The Sidewalk in the Foothills

"The Loop"—the three and a half mile sidewalk paved behind Stanford—is especially crowded on sunday mornings. Cars are parked on both sides of Stanford Ave often almost all the way to Peter Couts Road. It’s couples pushing a stroller, or mothers gossiping, or headphoned middle-age men gasping for air; they all pass me coming and going. I’m mostly here for the view (and to step briefly away from my dissertation).
But if you come here for any reason other than “the exercise” you’ll find that you are out of place. It’s telling that the only location in Silicon Valley that has a clear sweeping view from San Francisco to San Jose should not have one bench or even a carved out place to sit and think it over. No one stops on the sidewalk. No one sits on the wooden fence or on the grass. No one stays still longer than the time it takes to tie a shoe. Entering ‘the loop’ is a commitment to keeping you body in motion for the duration. I wonder if stopping up there isn’t implicitly looked upon as a sign of weakness. Occasionally the grazing cows look over at the moving, speaking mothers. Does this continuing flow of people give these cows a complex?

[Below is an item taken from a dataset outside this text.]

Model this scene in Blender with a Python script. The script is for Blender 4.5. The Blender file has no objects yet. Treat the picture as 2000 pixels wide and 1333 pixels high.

All kinds of animals are on the move up there: falcons, hawks, mountain lions, crows, squirrels, spiders, gophers. All of them on the look out for each other, each one is another one’s dinner. A falcon waits a few seconds before diving into the brush amidst a parade of circling exercisers.
But this isn’t even the irony I wanted to point out. I wanted to point out that in this ‘wildlife preserve’ the major attraction is the gigantic satellite dish intently aimed up at the heavens. As one of the few local gathering places not embedded within a shopping district, the loop is the most fascinating place in Silicon Valley, and I’m predicting now that this is only the first of many posts on this subject. But for now let’s add up what we’ve got going down in the foothills perched between Stanford and the 280. One cement sidewalk providing the much-needed exercise for local laptop carriers; plus one sky filled with screeching red-tail hawks hungry on the hunt for nesting field-mice and squirrels; plus one twelve-story satellite dish imaginably receiving signals from a galaxy far, far away; minus any place to sit, relax, reflect, or lay down. Equals: La Piazza de Silicon Valley.